Encore un petit bijou que ce roman, qui est plus est d'une jeune auteure, Camille Bordas. C'est déjà son deuxième opus et la maîtrise est telle qu'on se demande quelle vieille âme se cache dans le corps de cette jeune femme-là. 
Partie commune, c'est l'histoire d'une maison, plus que celle des personnages qui y transitent. Plusieurs générations s'y sont succédées, jusqu'à ce que la maison finisse par être délaissée, mise de côté, presque oubliée. Mais il ne s'agit pas d'une bâtisse comme les autres. Tout d'abord, elle parle. Oui, vous entendez bien : cette maison s'exprime ; tout comme l'eau de la rivière, la tasse, la porte... Camille Bordas donne aussi la parole à divers objets, dans de brèves interventions, comme des touches de peinture sur une grande fresque, des notes de couleur, mi-humoristiques, mi-philosophiques. Étonnant. Mais revenons à cette maison : véritable narrateur à part entière puisqu'elle est la voix de l'histoire familiale, elle capte les personnalités de ceux qui vivent sous son toit et parvient même à communiquer avec certains d'entre eux. Par ailleurs, le roman se divise en trois parties, suivant les trois narrateurs "humains" qui se succèdent : Joseph, Isis et Hector, chacun ayant un lien tout particulier avec ce bâtiment dans lequel il évolue. Joseph, c'est le petit-fils, le dernier membre de la famille qui côtoiera cette maison. Isis, jeune femme en marge et en difficulté, arrive sur les lieux un peu par hasard. Elle n'en repartira jamais. Quant à Hector, il s'agit du nouveau propriétaire, qui débarque avec son étrange troupe de théâtre. Ensemble, ils projettent de transformer la maison en salle de spectacle et d'y jouer des pièces improvisées, des représentations uniques. C'est à partir de ce moment et avec ce groupe de personnages, auquel Isis s'est greffée, que le récit devient époustouflant. Chaque figure est magistralement mise en relief par l'auteur, qui sait représenter les clair-obscurs de ses protagonistes, les ombres et la lumière, les failles et les étincelles de chacun d'entre eux.

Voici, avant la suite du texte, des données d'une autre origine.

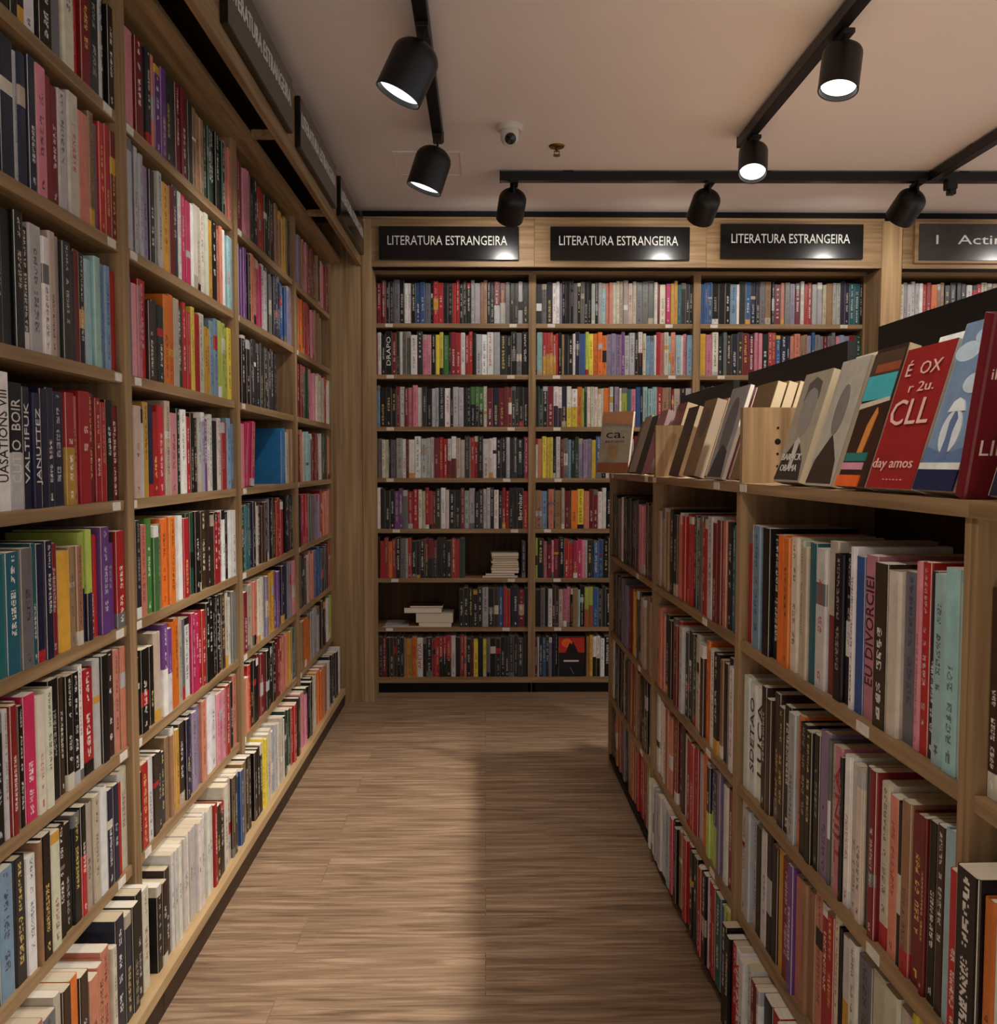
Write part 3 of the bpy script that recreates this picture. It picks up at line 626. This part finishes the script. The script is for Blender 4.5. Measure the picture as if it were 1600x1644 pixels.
# ---- island rows; far end is on the left of the picture
ISL = {
 1: ["r3 w2 B4 D2 k4 k4 o7 W4 l2 W2 u3 t4 w6 u/R5 k5- k4- w3 b5+ p7 d8 W7 e8 p3 r5 n4- c7 c9 c7", "w5 w3 d4 d5 k3 s3 o2 k3 k5 V4 e1 u2 p3 k1 w6+ W3- E3 R3 W4 a4 k2 D4 R5 R2 k4 d4 c9", "s5 k2 w2 k4 m2 R3 v2 a3 D4 a3 r5 W2 k1 w6 e5 W5 W5 W5 y2 k4 a4 a4 a4", "k3 r2 w5 R3 w1 k3 r5 r5 w5 k5 e5 r4 b4 w6 n5 m4 W6"],
 2: ["u3 w2 D3 k4 a3 r6 G3 e3 r4 w3 R5 a2 k3 t4 w3", "a5 k4 e2 R4 w2 k4 G3 W4 d2 o4 w3- k3 D2 k5 w3 b3", "w5 a3 R3 d3 w2 r5 s2 o3 n/l5 V3 w2 R2 m3", "w4 s3 w4 c4 P2 k3 D4 r5 k5 r4 k3 w1 r4 t4 b2 l4"],
 3: ["k2 e3 w1 k5 d4 p3 d5 W2", "d2 E3 e3 V2 R2 m3 k2 u4 D3 W3", "w1 E4 k3 W1 d4 O4 D2 k6 e2 k3", "k3- O3- e3 k2 D2 O3 r5 R3 l2 D2"],
 0: ["d1 p1 k3 k3 w4 r4 n5 k6 e6 w6 k7 r7 n7", "r1 k2 o1- w2- E3- k2- r3- w4 n5 r5 k6 e6 w7 n7", "k5 w5 r5 n5 E5 W5 k5 D5 p5 k5", "k5 w5 r5 n5 E5 W5 k5 D5 p5 k5"]}
isln = {0: 'right-edge island unit', 1: 'nearest full island unit', 2: 'middle island unit', 3: 'far island unit'}
SH = ['upper shelf', 'middle shelf', 'lower shelf', 'bottom shelf']
for i in range(4):
    for k in range(4):
        pull = (0.0 if i == 3 else 0.02 if i == 2 else 0.04) if (k == 3 or (k == 1 and i == 0)) else 0.0
        rec = 0.012 - pull
        def w2(t, rc): return RR(B_R + rc, -t)          # t = -y so that t grows to the right of the picture
        def pxf(t, rec=rec, z=ZR[k] + 0.1):
            p = w2(t, rec); return project((p[0], max(p[1], 0.25), z))[0]
        t0 = -(YR[i] + WR - 0.0145); t1 = -(YR[i] + 0.0145)
        gap = ([ZTOP] + ZR)[k] - 0.02 - ZR[k]
        hm = [0.243, 0.240, 0.236, 0.220][k]
        if i == 0: t1 = -(YR[i] + 0.3)
        row(ISL[i][k], pxf, t0, t1, w2, ZR[k], (SH[k], isln[i]), hm, gap, rec, -PI / 2 + PHI, hidden=False)

for b in BOOKS:
    xy = b['place'](b['t'], b['rec']); b['xy'] = xy
    ps = []
    ca, sa = math.cos(b['rz']), math.sin(b['rz'])
    for sx in (-1, 1):
        for z in (0, b['h']):
            ps.append(project((xy[0] + ca * sx * b['w'] / 2, xy[1] + sa * sx * b['w'] / 2, b['z'] + z)))
    if None in ps or b['hidden']: b['area'] = 0; continue
    cx = sum(p[0] for p in ps) / 4
    ws = max(p[0] for p in ps) - min(p[0] for p in ps); ws = max(0, min(1600, max(p[0] for p in ps)) - max(0, min(p[0] for p in ps)))
    y0, y1 = max(0, min(p[1] for p in ps)), min(1644, max(p[1] for p in ps))
    b['area'] = max(0, ws) * max(0, y1 - y0)
SPINES = {('second shelf', 'left back-wall bookcase', 'y', 0): ('MANSON', (20, 20, 20)), ('second shelf', 'left back-wall bookcase', 'k', 1): ('DRAPO', (225, 225, 220)),
 ('middle shelf', 'nearest full island unit', 'w', 2): ('LUCA', (16, 16, 16)), ('middle shelf', 'nearest full island unit', 'w', 1): ('SDETAO', (30, 28, 28)), ('middle shelf', 'nearest full island unit', 'p', 0): ('TIINA', (150, 40, 50)),
 ('fourth shelf', 'nearest left-wall bookcase', 'w', 0): ('UASATIONS VIII', (24, 24, 24)), ('fourth shelf', 'nearest left-wall bookcase', 'k', 1): ('CUTIO  BOIR', (200, 196, 188)), ('fourth shelf', 'nearest left-wall bookcase', 'n', 0): ('VALTIFUK', (205, 202, 200)), ('fourth shelf', 'nearest left-wall bookcase', 'n', 1): ('JANUTTEZ', (205, 202, 200)),
 ('fifth shelf', 'left back-wall bookcase', 'k', -1): ('Bernbar', (220, 218, 212)), ('bottom shelf', 'left back-wall bookcase', 'w', 0): ('ARETZIA', (170, 30, 30)), ('upper shelf', 'nearest full island unit', 'p', 0): ('EU DIVORCIEI', (60, 30, 36)),
 ('bottom shelf', 'nearest full island unit', 'w', 0): ('IATIKALIA', (180, 30, 36))}
for key, val in SPINES.items():
    c = [b for b in BOOKS if b['where'] == key[:2] and b['ch'] == key[2]]
    if c: b = c[key[3]] if abs(key[3]) < len(c) else c[0]; b['title'] = val; b['area'] *= 3
BOOKS.sort(key=lambda b: -b['area'])
N_IND = 272
def cname(b): return PAL[b['ch']][0]
NUM = ['first', 'second', 'third', 'fourth', 'fifth', 'sixth', 'seventh', 'eighth', 'ninth', 'tenth', 'eleventh', 'twelfth', 'thirteenth', 'fourteenth', 'fifteenth']
for b in BOOKS[:N_IND]:
    m = [x for x in b['mates'] if x]; same = [x for x in m if x['ch'] == b['ch']]
    sh, case = b['where']
    def nb(x, y):
        a = 'gap' if x is None else ('upright' if x == 'end' else cname(x)); c = 'gap' if y is None else ('upright' if y == 'end' else cname(y)); return a, c
    key = nb(b['L'], b['R']); twins = [x for x in same if nb(x['L'], x['R']) == key]
    if len(same) == 1: lb = 'the only %s spine on the %s, %s' % (cname(b), sh, case)
    elif len(twins) == 1: lb = '%s book between %s and %s, %s, %s' % (cname(b), key[0], key[1], sh, case)
    else:
        if b['right']: lb = '%s %s spine counted from the right, %s, %s' % (NUM[len(same) - 1 - same.index(b)], cname(b), sh, case)
        else: lb = '%s %s spine counted from the left, %s, %s' % (NUM[same.index(b)], cname(b), sh, case)
    b['label'] = lb
def xform(b):
    z = b['z'] + 0.0004
    rot = Euler((0, b['lean'], b['rz'])); loc = Vector((b['xy'][0], b['xy'][1], z + abs(math.sin(b['lean'])) * b['w'] / 2))
    return loc, rot

rest = []
for n, b in enumerate(BOOKS):
    d = min(0.19, max(0.125, b['h'] * random.uniform(0.6, 0.72)))
    g = book_geom(b['w'], b['h'], d, b['ch'], b['lo'], text='title' not in b, band=False if 'title' in b or b['plain'] else None, mid=b['plain'])
    loc, rot = xform(b)
    if n < N_IND:
        grp = 'books on the %s of the %s' % b['where']
        r, cv = make_book(g, loc, rot, b['label'], grp)
        if 'title' in b:
            text_obj('title_lettering', b['title'][0], b['w'] * 0.92, paint(b['title'][1]), cv, (0, -0.0004, b['h'] * 0.54), (PI / 2, -PI / 2, 0), fit=b['h'] * 0.66, extrude=0.0003)
    else:
        rest += split(g, Matrix.Translation(loc) @ rot.to_matrix().to_4x4())
me = mesh_from('books', rest, [M_COVER, M_PAGE]); o = bpy.data.objects.new('book', me); COL.objects.link(o)
tag(o, 'the many smaller upright books filling the shelves between and beyond the large ones', 'book', kind='stuff')

# ---- lying books (back wall, left bookcase)
def lying(x, y, z, w, h, d, ch, rz, label, group, flip=PI):
    # w thickness, h length along x, page edge facing the aisle
    g = book_geom(w, h, d, ch, text=False, hard=False, band=False)
    V, Fc, pg, at, UV, base, acc, bc, pc = g
    Mx = Matrix(((0, 0, 1, 0), (0, -1, 0, d), (1, 0, 0, w / 2), (0, 0, 0, 1)))      # local: x<-z, y<- d-y, z<-x
    V = [tuple(Mx @ Vector((v[0], v[1], v[2] - h / 2))) for v in V]
    g = (V, Fc, pg, at, UV, base, acc, bc, pc)
    return make_book(g, (x, y, z + 0.0004), (0, 0, rz), label, group)[0]
X0 = XB[0]
def bx(px): return (px - 600) / 248 * 0.853 + X0 + 0.0205
z = ZS[5]; gname = 'lying books stacked on the sixth shelf'
for t, h, ch, xo, lb in ((0.014, 0.195, 'k', 0, 'black book lying lowest in the tall pile, left back bookcase'), (0.010, 0.16, 'd', 0.0, 'thin dark book lying second lowest in the tall pile')):
    lying(bx(803), D_B + 0.012, z, t, h, 0.14, ch, 0.02, lb, gname); z += t + 0.0008
for t, h, ch, xo, lb in ((0.016, 0.15, 'k', 0.0, 'black book with pale pages in the tall pile, under the pink one'), (0.014, 0.155, 'P', 0.0, 'pink book lying above the black ones in the tall pile'), (0.012, 0.150, 'W', 0.0, 'pale book above the pink one in the tall pile'), (0.011, 0.145, 'D', 0.003, 'tan book lying mid-height in the tall pile'),
                         (0.012, 0.15, 'W', -0.002, 'cream book in the tall pile, third from its top'), (0.011, 0.138, 'k', 0.0, 'thin dark book directly under the topmost two of the tall pile'), (0.013, 0.148, 'k', 0.0, 'dark-covered book second from the top of the tall pile'), (0.018, 0.150, 'W', 0, 'thick pale book topmost on the tall pile')):
    lying(bx(811) + xo, D_B + 0.015, z, t, h, 0.13, ch, random.uniform(-.04, .04), lb, gname); z += t + 0.0008
lying(bx(795), D_B - 0.0 + 0.005, ZS[5] + 0.0265, 0.016, 0.14, 0.13, 'w', 0.03, 'white-paged book lying left of the tall pile', gname) if False else None
z = ZS[6]; gname = 'lying books stacked on the seventh shelf'
for t, h, ch, px, lb in ((0.006, 0.22, 'D', 645, 'thin tan magazine lying flat on the seventh shelf, left back bookcase'), (0.004, 0.13, 's', 636, 'thin grey booklet on top of the tan magazine')):
    lying(bx(px), D_B + 0.004, z, t, h, 0.18, ch, 0.02, lb, gname); z += t + 0.0006
z = ZS[6]
for t, h, ch, px, lb in ((0.024, 0.18, 'u', 698, 'beige book lying lowest in the short wide pile'), (0.052, 0.205, 'W', 697, 'very thick cream-paged book in the short wide pile'), (0.030, 0.205, 'R', 678, 'dark red book with white pages on the short wide pile'), (0.010, 0.18, 'd', 684, 'thin dark brown book topmost on the short wide pile')):
    lying(bx(px), D_B + 0.012, z, t, h, 0.15, ch, random.uniform(-.05, .02), lb, gname); z += t + 0.0008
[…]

Le portrait d'Isis est évidemment celui qui est le plus mis en exergue, notamment par le fait qu'elle assume une grande partie de la narration. On y découvre une jeune femme complexe, blessée, ébréchée, touchante, à l'âme de roc et de porcelaine. 
Camille Bordas signe là un roman inclassable, qui emprunte à la fois au théâtre, par la multiplicité des narrateurs et des voix qui nous ramènent parfois au chœur antique de la tragédie ; à la peinture, grâce à ses touches multiples, cette manière de peindre ses personnages plutôt que de les faire trop parler ; et à la photographie, avec cette utilisation de la lumière et de l'ombre. Un livre tout en nuances, servi par un style ample, maîtrisé à la perfection, d'une maturité de vieille conteuse amérindienne. Une oeuvre totale.